Revised dashboard layout corrected the awkward control placement that earlier 911 owners tolerated, power seats added useful adjustability, improved air conditioning made the cabin functional in summer, and every knob and switch operates with the kind of mechanical precision that communicates engineering competence rather than cost management. The five-gauge layout survived intact. The elevated seating position and thin pillars provide 360-degree visibility that lets drivers place the car precisely in city traffic and on mountain roads with equal confidence. The 1988 911’s interior is the air-cooled cabin done right — all of the character, none of the compromises that the early cars required owners to accept as conditions of ownership.

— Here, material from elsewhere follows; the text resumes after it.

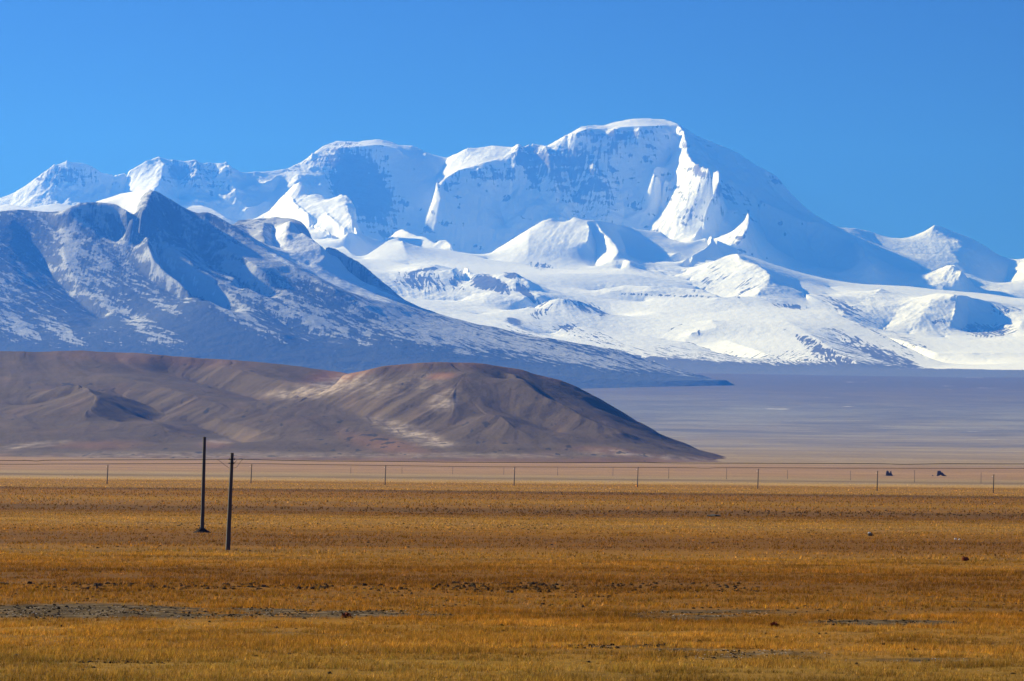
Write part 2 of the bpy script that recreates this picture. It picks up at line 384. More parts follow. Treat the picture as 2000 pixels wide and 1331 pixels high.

1. 1983 Ferrari 512 BBI (Exterior)

The 512 BBI’s razor-edged wedge profile, pop-up headlights, black lower body against red upper panels, NACA ducts feeding air to radiators and brakes, and wide rear tires emphasizing the mid-engine layout define a supercar aesthetic that the 1980s produced without apology and that no subsequent decade has managed to replicate without irony. The two-tone Boxer appearance is not subtle, and it was never intended to be. With 1,007 examples produced, the 512 BBI represents the final evolution of Ferrari’s classic flat-12 architecture before turbocharging and electronics restructured what Ferrari supercar development meant.
1983 Ferrari 512 BBI (Interior)

The gated manual shifter serves as both mechanical interface and visual centerpiece in a cockpit where leather covers nearly every surface in traditional Italian fashion, a three-spoke steering wheel provides an unobstructed view of the instruments, and the seating position keeps the driver low enough to feel the road rather than observe it. Nothing in the 512 BBI’s cabin exists as decoration — every element either informs or controls. The radio was an afterthought Ferrari included reluctantly, because the flat-12 behind the driver was the intended audio experience. This is the last cockpit of a Ferrari era, and Letterman owns the machine that closes it.